Multi-Service Deployment
With Multi-Service Deployment, all nodes within a single environment are updated at the same time with multiple new services/artifacts.
When to use Multi-Service Deployments
- When your app has service/version dependencies.
- You’re deploying off-hours and no one is using the app/service.
Pros
- Simple, fast, and with less risk than Basic deployment.
Cons
- Risk, difficult to test/verify all service dependencies, outages, slow rollback.
Rolling Deployment
With a Rolling Deployment, all nodes within a single environment are incrementally updated one-by-one or in N batches (as defined by a window size) with a new service/artifact version.
When to use Rolling Deployments
- When you need to support both new and old deployments.
- Load balancing scenarios that require reduced downtime.
One use of Rolling deployments is as the stage following a Canary deployment in a deployment pipeline. For example, in the first stage you can perform a Canary deployment to a QA environment and verify each group of nodes and, once successful, you perform a Rolling to production.
Pros
- Simple, relatively simple to rollback, less risk than Basic deployment.
- Gradual app rollout with increasing traffic.
Cons
- Verification gates between nodes difficult and slow.
- App/DB needs to support both new and old artifacts. Manual checks/verification at each increment could take a long time.
- Lost transactions and logged-off users are also something to take into consideration.
See Create a Kubernetes Rolling Deployment (FirstGen).
Blue/Green Deployment
With Blue/Green Deployment, two identical environments called blue (staging) and green (production) run simultaneously with different versions or service/artifact.
QA and UAT are typically done on the blue environment. When satisfied, traffic is flipped (via a load balancer) from the green environment (current version) to the blue environment (new version).
You can then decommission the old environment once deployment is successful.
Some vendorscalls this a red/black deployment.
When to use Blue/Green Deployments
- When you want to perform verification in a full production environment.
- When you want zero downtime.
Pros
- Simple, fast, well understood, and easy to implement: switch is almost instantaneous.
- Less risk relative to other deployment strategies.
- Rapid rollback (flip traffic back to old environment)
Cons
- Replicating a production environment can be complex and expensive (i.e. microservice downstream dependencies).
- QA/UAT test coverage may not identify all anomalies & regressions in blue environment.
- An outage or SPOF could have wide-scale business impact before rollback kicks in.

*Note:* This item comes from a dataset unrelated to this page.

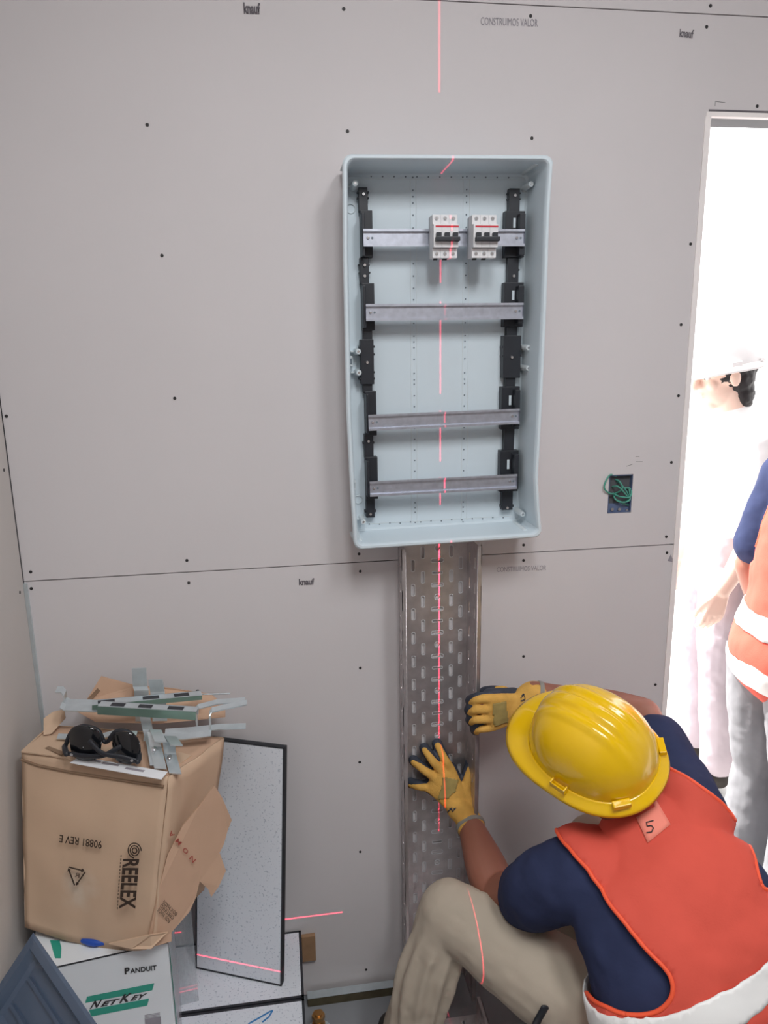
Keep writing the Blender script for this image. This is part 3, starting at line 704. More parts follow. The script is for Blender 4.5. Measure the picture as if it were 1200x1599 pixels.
# torn flaps at the back
def flap(name, pts, m, n=None, th=.0035):
    bm = NB(); sheet(bm, [aty(x, y, Y) for x, y, Y in pts], th, n or (0, -1, .2)); return obj(name, bm, m, bx)
flap('torn_flap', [(118, 1110, -.10), (135, 1093, -.065), (158, 1056, -.05), (212, 1071, -.05), (262, 1074, -.055), (330, 1084, -.06), (352, 1104, -.07), (352, 1120, -.10), (250, 1130, -.14), (150, 1128, -.12)], K['cardin'])
flap('torn_flap', [(68, 1122, -.135), (82, 1112, -.12), (100, 1108, -.11), (102, 1122, -.13), (80, 1146, -.165), (68, 1148, -.17)], K['card'])
flap('torn_flap', [(134, 1094, -.068), (152, 1075, -.06), (156, 1079, -.06), (140, 1098, -.07)], K['cardedge'])
# big crumpled right flap
YF = -.33
fp = [(262, 1335, -.375), (285, 1290, -.36), (312, 1258, -.345), (335, 1226, -.33), (348, 1248, -.325), (362, 1281, -.32), (356, 1296, -.32), (350, 1318, -.325), (343, 1332, -.33), (353, 1360, -.33), (342, 1384, -.335), (330, 1401, -.338), (325, 1388, -.34), (312, 1376, -.345), (306, 1402, -.35), (296, 1424, -.36), (268, 1456, -.38), (268, 1470, -.385), (228, 1482, -.41), (236, 1440, -.405), (248, 1390, -.39)]
fo = flap('crumpled_flap', fp, K['cardin'], n=(.15, -1, .15))
flap('torn_flap', [(170, 1474, -.402), (235, 1460, -.413), (262, 1456, -.40), (236, 1482, -.418), (205, 1482, -.412)], K['card'])
# carton print (the box stands upside down)
def letf(txt, p0, p1, ptop, m, par=bx, f=onf, nm='printed_lettering', **k):
    a, b, c = f(*p0), f(*p1), f(*ptop); xd = (b-a); yd = (c-a)
    return lettering(nm, txt, a, xd, yd, xd.length, yd.length, m, par, lift=.0015, **k)
letf('90881 REV E', (166, 1310), (100, 1300), (165, 1322), K['cardink'], bold=.015)
letf('REELEX', (197, 1338), (190, 1416), (221, 1339), K['cardink'], bold=.03)
for k in range(3): pass
bm = NB()
C = onf(214, 1326, .003)
xd = (onf(226, 1327)-onf(202, 1325)).normalized(); yd = fn_n.cross(xd).normalized()
def arc(bm, c, r, a0, a1, th, n=16):
    P = [c+xd*r*math.cos(a0+(a1-a0)*k/n)+yd*r*math.sin(a0+(a1-a0)*k/n) for k in range(n+1)]
    for a, b in zip(P, P[1:]): cyl(bm, a, b, th, n=5)
for r in (.005, .0095, .014): arc(bm, C, r, 0, 2*math.pi if r < .01 else 4.6, .0011)
obj('round_emblem', bm, K['cardink'], bx)
bm = NB()
tri = [(112, 1350), (140, 1357), (123, 1381)]
T3 = [onf(*q, .002) for q in tri]; cc = sum(T3, Vector())/3
for i in range(3):
    a, b = T3[i], T3[(i+1) % 3]
    cyl(bm, a.lerp(b, .06), a.lerp(b, .80), .0013, n=6); cyl(bm, a.lerp(b, .80), a.lerp(b, .93), .0034, .0004, n=6)
obj('recycling_mark', bm, K['cardink'], bx)
letf('R', (129, 1368), (122, 1366), (129.5, 1361), K['cardink'])
bm = NB(); P = [(196, 1333), (189, 1420)]
for k in range(16): a = Vector(P[0]).lerp(Vector(P[1]), k/16); b = Vector(P[0]).lerp(Vector(P[1]), (k+.55)/16); cyl(bm, onf(a.x-3, a.y, .0005), onf(b.x-3, b.y, .0005), .0008, n=5)
obj('small_print', bm, K['cardink'], bx)
# chalky scuff rubbed into the front panel (a stain with its own ragged shape)
cm = K['card'].copy(); cm.name = 'scuffed_cardboard'; nt = cm.node_tree; bs = nt.nodes['Principled BSDF']
old = bs.inputs['Base Color'].links[0].from_socket
tcn = nt.nodes.new('ShaderNodeTexCoord'); sub = nt.nodes.new('ShaderNodeVectorMath'); sub.operation = 'DISTANCE'
sub.inputs[1].default_value = onf(122, 1394)-Vector(bx.location)
nz = nt.nodes.new('ShaderNodeTexNoise'); nz.inputs['Scale'].default_value = 28; nz.inputs['Detail'].default_value = 6
mr = nt.nodes.new('ShaderNodeMapRange'); mr.inputs[1].default_value = .075; mr.inputs[2].default_value = .0
ml = nt.nodes.new('ShaderNodeMath'); ml.operation = 'MULTIPLY'
st = nt.nodes.new('ShaderNodeMapRange'); st.inputs[1].default_value = .16; st.inputs[2].default_value = .42; st.inputs[4].default_value = .55
mx = nt.nodes.new('ShaderNodeMixRGB'); mx.inputs[2].default_value = lin('#d9cdbd')
nt.links.new(tcn.outputs['Object'], sub.inputs[0]); nt.links.new(tcn.outputs['Object'], nz.inputs['Vector'])
nt.links.new(sub.outputs['Value'], mr.inputs[0]); nt.links.new(mr.outputs[0], ml.inputs[0]); nt.links.new(nz.outputs['Fac'], ml.inputs[1])
nt.links.new(ml.outputs[0], st.inputs[0]); nt.links.new(st.outputs[0], mx.inputs[0]); nt.links.new(old, mx.inputs[1]); nt.links.new(mx.outputs[0], bs.inputs['Base Color'])
fr.data.materials[0] = cm
bm = NB(); sheet(bm, [atz(*q, ZBX+.0055) for q in ((70, 1168), (76, 1165), (103, 1175), (96, 1179))], .0006, (0, 0, 1)); obj('tape_strip', bm, K['cardedge'], bx)
# flap print
fpts = [aty(x, y, Y) for x, y, Y in fp]; fc = sum(fpts, Vector())/len(fpts)
fnrm = (fpts[5]-fpts[0]).cross(fpts[18]-fpts[0]).normalized()
if fnrm.y > 0: fnrm = -fnrm
def onfl(px, py, off=.0015):
    d = ray(px, py); return aty(px, py, float(np.interp(px, [236, 262, 312, 362], [-.41, -.382, -.352, -.328]))-off)
for ch, (x, y) in zip('NOMA', ((303, 1340), (292, 1327), (281, 1313), (270, 1301))):
    letf(ch, (x+3, y+2), (x-3, y-5), (x-2, y+7), K['cardred'], f=onfl, bold=.02)
for k, (a, b) in enumerate((((248, 1416), (266, 1436)), ((252, 1410), (272, 1431)), ((256, 1404), (277, 1425)))):
    letf('CERTIFIED' if k == 1 else 'BOX MADE', b, a, (b[0]-3, b[1]+5), K['cardink'], f=onfl)

# ================================================================== THINGS ON THE BOX
ZTOP = ZBX+.007
bm = NB(); pc = [(109, 1191), (124, 1181), (262, 1205), (252, 1217)]
sheet(bm, [atz(*q, ZTOP+.0012) for q in pc], .0008, (0, 0, 1)); pa = recenter(obj('paper_slip', bm, K['paper'])); tag(pa, 'white printed paper slip under the black glasses on the brown box', 'paper')
for a, b in (((134, 1185), (158, 1189)), ((160, 1191), (186, 1195)), ((186, 1189), (205, 1193)), ((196, 1199), (225, 1204))):
    bm = NB(); p, q = atz(*a, ZTOP+.0018), atz(*b, ZTOP+.0018); d = (q-p).normalized().cross(Vector((0, 0, 1)))*.003
    sheet(bm, [p-d, q-d, q+d, p+d], .0004, (0, 0, 1)); obj('printed_line', bm, K['ink'], pa)
# glasses
gl = thing('safety_glasses', 'black wraparound safety glasses lying on the brown box', 'glasses', atz(160, 1185, ZTOP))
def lens(cpx, w_, h_, tilt):
    c = aty(*cpx[:2], cpx[2]); bm = NB(); n, m_ = 14, 10; V = []
    for j in range(m_+1):
        row = []
        for i in range(n+1):
            u, v = i/n*2-1, j/m_*2-1
            k = math.sqrt(max(0, 1-abs(u)**2.6)); x = u*w_; z = (v*(h_*k)) if v > 0 else v*h_*(.62+.38*k)*min(1, k*1.6)
            row.append(bm.verts.new(c+Vector((math.cos(tilt)*x, math.sin(tilt)*x+.018*u*u*.7+.2*z, z))))
        V.append(row)
    for j in range(m_):
        for i in range(n): bm.faces.new((V[j][i], V[j][i+1], V[j+1][i+1], V[j+1][i]))
    o = obj('lens', bm, K['lens'], gl, smooth=True); s = o.modifiers.new('s', 'SOLIDIFY'); s.thickness = .003; return c
GY = -.268
lens((131, 1161, -.288), .036, .034, -.30); lens((195, 1168, -.316), .030, .031, -.30)
def g(px, py, Y): return aty(px, py, Y)
bm = NB(); limb(bm, [g(158, 1152, -.272), g(165, 1159, -.276), g(174, 1153, -.280)], [.0045, .004, .0045]); obj('nose_bridge', bm, K['blackpl'], gl, smooth=True)
bm = NB(); limb(bm, [g(102, 1165, -.25), g(112, 1143, -.252), g(130, 1134, -.258), (g(152, 1140, -.27)), g(160, 1153, -.274)], [.0045]*5); limb(bm, [g(172, 1152, -.28), g(182, 1142, -.285), g(200, 1143, -.29), g(214, 1158, -.297), g(217, 1180, -.30)], [.0045]*5); obj('frame', bm, K['blackpl'], gl, smooth=True)
bm = NB(); limb(bm, [g(103, 1176, -.285), g(128, 1180, -.30), g(160, 1180, -.315), g(188, 1166, -.312)], [(.0050, .003)]*4); obj('temple', bm, K['blackpl'], gl, smooth=True)
bm = NB(); limb(bm, [g(216, 1189, -.335), g(190, 1182, -.33), g(160, 1176, -.322), g(140, 1158, -.305)], [(.0050, .003)]*4); obj('temple', bm, K['blackpl'], gl, smooth=True)
bm = NB(); limb(bm, [g(101, 1166, -.255), g(102, 1172, -.275), g(104, 1177, -.287)], [.0055]*3); obj('hinge', bm, K['blackpl'], gl, smooth=True); bm = NB(); limb(bm, [g(217, 1178, -.305), g(217, 1184, -.325), g(215, 1189, -.336)], [.0055]*3); obj('hinge', bm, K['blackpl'], gl, smooth=True)
for q in ((112, 1178, -.302), (206, 1187, -.345)):
    bm = NB(); p = g(*q); cyl(bm, p, p-Vector((0, .002, 0)), .003, n=10); obj('hinge_emblem', bm, K['chrome'], gl)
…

- Current transactions and sessions will be lost due to the physical switch from one machine serving the traffic to another one.
- Database compatibility (schema changes, backward compatibility).
See:
- ECS Blue/Green Workflows
- AMI Blue/Green Deployment
- Kubernetes Blue/Green Deployment
- Pivotal Cloud Foundry Deployments
Canary Deployment
With Canary Deployment, all nodes in a single environment are incrementally updated in small phases, with each phase requiring a verification/gate to proceed to the next phase.
When to use Canary Deployments
When you want to verify whether the new version of the application is working correctly in your production environment.
This is currently the most common way to deploy apps/services into production.
Pros:
- Deploy in small phases (e.g. 2%, 10%, 25%, 50,%, 75%, 100%).
- Lowest risk relative to all other deployment strategies (reduce business exposure).
- Test in production with real users & use cases.
- Run & compare two service versions side-by-side.
- Cheaper than blue/green, because there is no need to have two production environments.
- Fast and safe rollback.
Cons:
- Scripting canary deployments can be complex (Harness automates this process).
- Manual verification can take time (Harness automates this process with Continuous Verification).
- Required monitoring and instrumentation for testing in production (APM, Log, Infra, End User, etc).
- Database compatibility (schema changes, backward compatibility).
This is a standard Canary deployment:
For Kubernetes, Harness does this a little different.
In Phase 1 we do a canary to the same group but we leave the production version alone. We just use other instances. Then we delete our canary version in Phase 1.
In Phase 2 we do a rolling deployment with the production version and scale down the older version.
For examples, see:
A/B Testing
Different versions of the same service/artifact run simultaneously as “experiments” in the same environment (typically production) for a period of time. Experiments are either controlled by the deployment of distinct artifacts or through the use of feature flags/toggling and/or AB testing tools (e.g. Optimizely).
User traffic is commonly routed to each different version/experiment based on specific rules or user demographics (e.g. location, interests, etc). Measurements and comparisons are then performed across experiments to see which returned the best result.
After experiments are concluded, the environment is typically updated with the optimal service version/experiment.
The biggest difference between AB testing and the other strategies is that AB testing deploys many versions of the same service/artifact to an environment with no immediate goal of updating all nodes with a specific version. It’s about testing multiple ideas vs. deploying one specific tested idea.
Pros
Fast, easy and cheap way to test new features in production. Lots of tools exist to enable this.
Cons
- Experiments can sometimes break app/service/user experience.
- Scripting AB tests can be complex.
- Database compatibility (schema changes, backward compatibility)
Which Deployment Strategy Should I Use?
It depends entirely on the type of application/service and environment. Most Harness customers are currently using blue/green or canary deployments for mission-critical applications.
In many cases, customers are migrating from blue/green to canary so they can test in production with minimal business impact.
You can also combine many of the above deployment strategies into a single strategy. For example, at Harness, we have customers doing multi-service canary deployments.